From Cumberland D. Williams

Balto: Jany. 29th: 1820.

Sir,

By this mail I have forwarded to your address a Pamphlet on “The Causes of the present commercial embarrassment of the U. States with a plan of reform of the Circulating Medium,”1 with the hope that you will peruse, and if entitled to notice pass your opinion upon it with your accustomed frankness.

No pretentions are made as to the style; The subject is one about which much has been said and written and certainly not often with much perspicacity, or much general approbation.
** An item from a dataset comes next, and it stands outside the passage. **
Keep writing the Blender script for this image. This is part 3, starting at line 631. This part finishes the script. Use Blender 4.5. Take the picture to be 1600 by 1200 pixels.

It must be acknowledged few persons Comparatively seem to understand it and hence it is, perhaps, that there is so much determination to adhere to the precious metals, when by it we are put to so much suffering, and when it is certainly quite feasable to depart from it, without committing ourselves to a fluctuating currency, or one the tendency of which should be to depreciation.

Specie payments are at an end over the Allegany Mountains. And it is yet doubtful whether they can be persevered in on the Atlantic Board. There is a pause in the India Trade now, but more activity in the consuming markets of Europe would give instant animation to our India merchants, and of course overlay all our Banking institutions, if not to their ruin, much to their injury.

I beg to refer to the Pamphlet with the remark that it is not now the enquiry whether Banks have been advantageous to us or not. We find them established: and probably will continue to be so. The Evils have a different origin for the most part. I beg to […]er the profound homage which all owe to your great name.

Cumbd. D: Williams2

RC (DLC). Addressed by Williams to JM at Orange County, Virginia. Docketed by JM. Damaged by removal of seal.

1An Enquiry into the Causes of the Present Commercial Embarrassments in the United States. With a Plan of Reform of the Circulating Medium. In Two Letters, Addressed to the Secretary of the Treasury. By an Anti-Bullionist (n.p., 1819; Shaw and Shoemaker description begins R. R. Shaw and R. H. Shoemaker, comps., American Bibliography: A Preliminary Checklist for 1801–1819 (22 vols.; New York, 1958–66). description ends 47908).

2Cumberland D. Williams (ca. 1782–1840), William Pinkney’s son-in-law, was a Baltimore merchant with an office at 10 Bowley’s Wharf and a residence on North Calvert Street (Daily National Intelligencer, 18 Jan. 1816; Baltimore Sun, 15 July 1840; Samuel Jackson, comp., The Baltimore Directory, Corrected up to June, 1819 [Baltimore, 1819; Shaw and Shoemaker description begins R. R. Shaw and R. H. Shoemaker, comps., American Bibliography: A Preliminary Checklist for 1801–1819 (22 vols.; New York, 1958–66). description ends 47067]).